Analysts worry that without some foreign military presence, the country will once again become home to in-fighting among the Mujahideen, tribal militias that fought the Soviets and the Taliban but who also fought each other in a vicious civil war in the intervening years. Six of the 11 presidential candidacies have Mujahideen fighters on the ticket.

Michael Keating, Senior Consulting Fellow at Chatham House, and former UN Deputy Envoy to Afghanistan, believes continued investment in the country's troops will be necessary to prevent civil war. "If foreign financial support to the Afghan National Security Forces continues to flow, then they will remain functional," he said. "[But] there are parallels with the situation 25 years ago. Najibullah's army and government collapsed and the Mujahideen took over when Russian subsidies stopped in 1992, not when the Soviet army withdrew from Afghanistan three years earlier. Reconciliation efforts need to be stepped up once a new president is in place. Without a political settlement, the already massive human and economic cost of this conflict will increase."
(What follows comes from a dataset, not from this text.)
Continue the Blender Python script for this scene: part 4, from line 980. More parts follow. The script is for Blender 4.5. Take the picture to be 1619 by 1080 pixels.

Zahra Atayee, 25, lives in Bamyan, a peaceful mountainous province in the centre of the country, with her husband Mokhtar and their three children, Freba, five, Somaya, three and Najma, seven months. Like the majority in the province, she comes from the ethnic Hazara group, who still feel under-represented in government and were persecuted by the predominantly Pashtun Taliban.

During Taliban rule, her grandfather and uncle were murdered and she fled to Iran. For the last 10 years she has been back in Bamyan town. "I'm very concerned about the Nato troops leaving, especially for the Hazara people because they are weak and they will not be able to fight," she said.

Ms Atayee cannot read or write and believes peace is essential to the better future she wants for her children: "I hope my daughters will be educated and have more freedom. I hope they are not prevented from advancing by war."